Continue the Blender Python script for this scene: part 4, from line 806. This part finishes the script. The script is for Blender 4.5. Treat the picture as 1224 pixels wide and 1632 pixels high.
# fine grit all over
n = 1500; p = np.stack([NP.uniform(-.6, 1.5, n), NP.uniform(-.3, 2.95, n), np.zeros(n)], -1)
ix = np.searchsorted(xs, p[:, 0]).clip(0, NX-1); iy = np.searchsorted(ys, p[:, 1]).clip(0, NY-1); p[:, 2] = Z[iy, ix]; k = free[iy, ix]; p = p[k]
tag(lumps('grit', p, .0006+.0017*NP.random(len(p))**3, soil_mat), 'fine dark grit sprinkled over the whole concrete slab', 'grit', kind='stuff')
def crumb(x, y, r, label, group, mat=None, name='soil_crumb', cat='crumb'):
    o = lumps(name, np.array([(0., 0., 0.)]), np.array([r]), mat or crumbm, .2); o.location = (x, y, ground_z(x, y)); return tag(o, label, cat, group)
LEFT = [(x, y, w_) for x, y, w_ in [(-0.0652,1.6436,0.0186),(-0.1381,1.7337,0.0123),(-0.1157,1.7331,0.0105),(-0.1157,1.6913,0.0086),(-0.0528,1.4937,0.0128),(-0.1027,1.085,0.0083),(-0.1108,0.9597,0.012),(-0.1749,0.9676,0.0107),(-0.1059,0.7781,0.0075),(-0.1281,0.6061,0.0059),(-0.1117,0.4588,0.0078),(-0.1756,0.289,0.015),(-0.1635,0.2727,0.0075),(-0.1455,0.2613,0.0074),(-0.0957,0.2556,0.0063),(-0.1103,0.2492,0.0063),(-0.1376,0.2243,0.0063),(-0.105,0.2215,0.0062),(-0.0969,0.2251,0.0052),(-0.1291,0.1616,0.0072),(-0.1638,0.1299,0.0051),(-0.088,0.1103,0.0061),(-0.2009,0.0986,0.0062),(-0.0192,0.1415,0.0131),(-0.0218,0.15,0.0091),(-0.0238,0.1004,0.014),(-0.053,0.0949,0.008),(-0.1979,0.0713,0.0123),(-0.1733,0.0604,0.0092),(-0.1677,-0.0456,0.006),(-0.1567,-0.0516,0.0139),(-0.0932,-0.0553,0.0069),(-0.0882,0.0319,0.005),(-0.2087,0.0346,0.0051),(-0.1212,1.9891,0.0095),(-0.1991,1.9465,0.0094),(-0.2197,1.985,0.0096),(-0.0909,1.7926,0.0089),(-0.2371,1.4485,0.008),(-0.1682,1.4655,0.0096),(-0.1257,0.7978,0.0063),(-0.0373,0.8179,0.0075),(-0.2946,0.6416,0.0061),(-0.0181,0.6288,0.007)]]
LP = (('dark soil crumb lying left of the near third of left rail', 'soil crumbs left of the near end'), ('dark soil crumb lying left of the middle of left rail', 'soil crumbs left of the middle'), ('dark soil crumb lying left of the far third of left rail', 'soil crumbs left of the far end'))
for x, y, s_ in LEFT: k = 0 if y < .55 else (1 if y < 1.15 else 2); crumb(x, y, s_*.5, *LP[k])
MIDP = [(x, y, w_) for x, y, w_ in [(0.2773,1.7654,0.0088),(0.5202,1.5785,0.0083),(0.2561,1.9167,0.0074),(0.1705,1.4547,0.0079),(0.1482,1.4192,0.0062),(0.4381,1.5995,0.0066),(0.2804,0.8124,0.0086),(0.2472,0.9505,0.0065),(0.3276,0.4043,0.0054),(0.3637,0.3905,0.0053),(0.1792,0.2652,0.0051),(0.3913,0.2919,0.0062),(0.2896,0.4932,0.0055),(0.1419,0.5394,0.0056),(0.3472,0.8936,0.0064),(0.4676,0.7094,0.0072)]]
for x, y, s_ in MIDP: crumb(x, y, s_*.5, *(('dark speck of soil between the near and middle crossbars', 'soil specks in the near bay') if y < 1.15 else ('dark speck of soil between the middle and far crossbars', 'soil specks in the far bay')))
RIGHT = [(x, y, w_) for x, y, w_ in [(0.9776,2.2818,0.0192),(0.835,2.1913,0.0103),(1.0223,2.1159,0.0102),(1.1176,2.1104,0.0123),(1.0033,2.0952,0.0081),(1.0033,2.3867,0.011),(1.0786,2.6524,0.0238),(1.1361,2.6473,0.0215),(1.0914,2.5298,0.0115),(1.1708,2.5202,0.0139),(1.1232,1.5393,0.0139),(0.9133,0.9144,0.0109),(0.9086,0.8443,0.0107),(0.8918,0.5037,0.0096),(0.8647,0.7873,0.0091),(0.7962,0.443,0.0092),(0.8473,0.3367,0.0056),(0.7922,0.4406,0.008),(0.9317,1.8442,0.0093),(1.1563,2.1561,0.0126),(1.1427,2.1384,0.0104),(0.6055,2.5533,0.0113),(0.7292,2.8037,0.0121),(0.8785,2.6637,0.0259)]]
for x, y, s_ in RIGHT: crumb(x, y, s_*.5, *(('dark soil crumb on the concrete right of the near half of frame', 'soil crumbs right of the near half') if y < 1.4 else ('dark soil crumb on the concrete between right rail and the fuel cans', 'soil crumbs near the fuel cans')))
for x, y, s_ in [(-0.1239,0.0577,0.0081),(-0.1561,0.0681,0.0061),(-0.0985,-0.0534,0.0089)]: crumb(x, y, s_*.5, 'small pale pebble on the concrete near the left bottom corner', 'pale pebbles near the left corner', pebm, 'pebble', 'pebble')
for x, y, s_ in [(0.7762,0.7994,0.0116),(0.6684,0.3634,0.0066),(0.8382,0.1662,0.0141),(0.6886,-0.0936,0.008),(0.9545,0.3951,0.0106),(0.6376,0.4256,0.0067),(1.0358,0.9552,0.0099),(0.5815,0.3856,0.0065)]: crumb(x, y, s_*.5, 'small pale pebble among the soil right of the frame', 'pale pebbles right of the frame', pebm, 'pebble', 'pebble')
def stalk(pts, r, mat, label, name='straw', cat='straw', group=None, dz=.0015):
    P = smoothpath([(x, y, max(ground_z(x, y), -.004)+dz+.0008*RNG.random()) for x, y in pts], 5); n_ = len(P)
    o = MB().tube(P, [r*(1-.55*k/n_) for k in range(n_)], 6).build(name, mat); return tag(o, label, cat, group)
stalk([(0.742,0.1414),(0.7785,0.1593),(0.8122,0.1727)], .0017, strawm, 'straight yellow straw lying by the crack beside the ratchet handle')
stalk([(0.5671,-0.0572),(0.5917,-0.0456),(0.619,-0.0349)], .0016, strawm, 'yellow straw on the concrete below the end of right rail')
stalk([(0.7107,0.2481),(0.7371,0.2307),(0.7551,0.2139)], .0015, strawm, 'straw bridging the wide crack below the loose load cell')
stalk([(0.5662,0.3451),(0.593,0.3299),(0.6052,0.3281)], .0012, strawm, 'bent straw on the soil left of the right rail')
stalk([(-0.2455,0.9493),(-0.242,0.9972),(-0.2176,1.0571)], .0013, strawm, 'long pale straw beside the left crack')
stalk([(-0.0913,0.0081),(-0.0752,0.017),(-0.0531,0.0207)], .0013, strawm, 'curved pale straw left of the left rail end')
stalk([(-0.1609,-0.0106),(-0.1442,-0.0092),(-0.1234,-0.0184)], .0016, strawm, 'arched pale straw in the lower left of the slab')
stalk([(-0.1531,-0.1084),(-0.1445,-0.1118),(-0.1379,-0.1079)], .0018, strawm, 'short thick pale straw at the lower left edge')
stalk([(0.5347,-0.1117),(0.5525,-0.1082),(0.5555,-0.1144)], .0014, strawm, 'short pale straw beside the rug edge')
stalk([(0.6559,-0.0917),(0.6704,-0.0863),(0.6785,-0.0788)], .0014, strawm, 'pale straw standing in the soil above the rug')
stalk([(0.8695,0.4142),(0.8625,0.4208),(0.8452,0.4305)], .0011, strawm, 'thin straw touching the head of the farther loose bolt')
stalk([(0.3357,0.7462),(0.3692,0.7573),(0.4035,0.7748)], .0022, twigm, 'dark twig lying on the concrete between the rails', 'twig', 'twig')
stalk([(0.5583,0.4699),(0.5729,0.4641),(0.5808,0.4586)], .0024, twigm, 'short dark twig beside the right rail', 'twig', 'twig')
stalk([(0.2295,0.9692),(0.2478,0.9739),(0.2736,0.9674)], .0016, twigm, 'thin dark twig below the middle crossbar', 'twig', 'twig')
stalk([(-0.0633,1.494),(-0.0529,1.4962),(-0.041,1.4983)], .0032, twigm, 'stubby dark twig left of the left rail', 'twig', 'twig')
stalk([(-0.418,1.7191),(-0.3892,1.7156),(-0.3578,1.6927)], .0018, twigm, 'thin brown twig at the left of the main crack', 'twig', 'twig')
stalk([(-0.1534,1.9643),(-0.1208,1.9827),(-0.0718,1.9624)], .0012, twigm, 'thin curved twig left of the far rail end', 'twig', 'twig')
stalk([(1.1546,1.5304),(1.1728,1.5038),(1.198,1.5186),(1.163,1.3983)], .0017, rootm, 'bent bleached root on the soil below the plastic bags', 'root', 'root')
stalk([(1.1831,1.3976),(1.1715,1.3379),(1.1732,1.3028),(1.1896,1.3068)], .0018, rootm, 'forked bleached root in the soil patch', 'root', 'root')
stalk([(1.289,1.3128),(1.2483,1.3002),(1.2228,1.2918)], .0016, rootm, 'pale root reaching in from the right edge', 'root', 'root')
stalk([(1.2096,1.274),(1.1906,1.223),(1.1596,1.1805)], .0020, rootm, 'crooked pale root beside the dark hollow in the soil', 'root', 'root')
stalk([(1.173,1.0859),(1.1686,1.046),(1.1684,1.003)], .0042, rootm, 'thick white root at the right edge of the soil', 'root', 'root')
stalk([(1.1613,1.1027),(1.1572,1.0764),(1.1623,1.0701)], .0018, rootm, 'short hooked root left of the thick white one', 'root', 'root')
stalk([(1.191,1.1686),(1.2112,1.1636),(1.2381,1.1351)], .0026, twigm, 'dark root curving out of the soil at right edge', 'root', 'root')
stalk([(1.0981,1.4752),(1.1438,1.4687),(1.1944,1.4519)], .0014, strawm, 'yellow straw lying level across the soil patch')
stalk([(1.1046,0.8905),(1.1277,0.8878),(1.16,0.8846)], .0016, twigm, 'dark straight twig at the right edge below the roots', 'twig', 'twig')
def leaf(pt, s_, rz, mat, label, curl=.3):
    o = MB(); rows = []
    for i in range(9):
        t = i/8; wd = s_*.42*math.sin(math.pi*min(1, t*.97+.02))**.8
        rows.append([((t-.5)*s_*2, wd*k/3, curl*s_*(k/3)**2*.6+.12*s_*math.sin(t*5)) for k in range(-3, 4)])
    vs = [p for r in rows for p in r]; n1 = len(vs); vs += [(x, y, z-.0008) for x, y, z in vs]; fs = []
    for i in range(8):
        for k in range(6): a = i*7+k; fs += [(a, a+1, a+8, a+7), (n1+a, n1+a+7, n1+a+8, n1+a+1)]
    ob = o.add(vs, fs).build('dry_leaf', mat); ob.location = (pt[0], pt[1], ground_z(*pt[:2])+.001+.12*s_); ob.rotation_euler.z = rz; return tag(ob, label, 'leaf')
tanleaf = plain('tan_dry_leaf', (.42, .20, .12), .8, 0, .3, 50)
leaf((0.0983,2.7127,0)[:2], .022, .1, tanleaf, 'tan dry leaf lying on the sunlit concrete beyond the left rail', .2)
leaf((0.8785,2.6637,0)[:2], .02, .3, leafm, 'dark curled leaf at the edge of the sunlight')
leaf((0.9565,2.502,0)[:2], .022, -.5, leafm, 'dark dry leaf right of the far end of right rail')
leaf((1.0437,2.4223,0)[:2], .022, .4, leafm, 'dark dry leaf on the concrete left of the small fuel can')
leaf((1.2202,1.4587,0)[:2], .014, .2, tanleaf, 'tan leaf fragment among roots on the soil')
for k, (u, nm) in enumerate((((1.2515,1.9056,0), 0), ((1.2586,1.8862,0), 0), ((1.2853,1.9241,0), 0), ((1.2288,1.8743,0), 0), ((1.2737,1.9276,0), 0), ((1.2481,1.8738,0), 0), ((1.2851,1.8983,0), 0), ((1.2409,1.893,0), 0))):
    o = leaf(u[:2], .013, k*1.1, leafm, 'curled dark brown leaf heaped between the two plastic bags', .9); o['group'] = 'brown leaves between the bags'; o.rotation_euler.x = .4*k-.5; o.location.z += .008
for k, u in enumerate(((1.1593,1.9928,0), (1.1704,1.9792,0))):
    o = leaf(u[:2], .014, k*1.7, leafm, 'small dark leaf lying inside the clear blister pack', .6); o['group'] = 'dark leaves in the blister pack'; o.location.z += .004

Challenge – Check each line above for the word "from" and say how many have it, with nothing else.

The solution – 2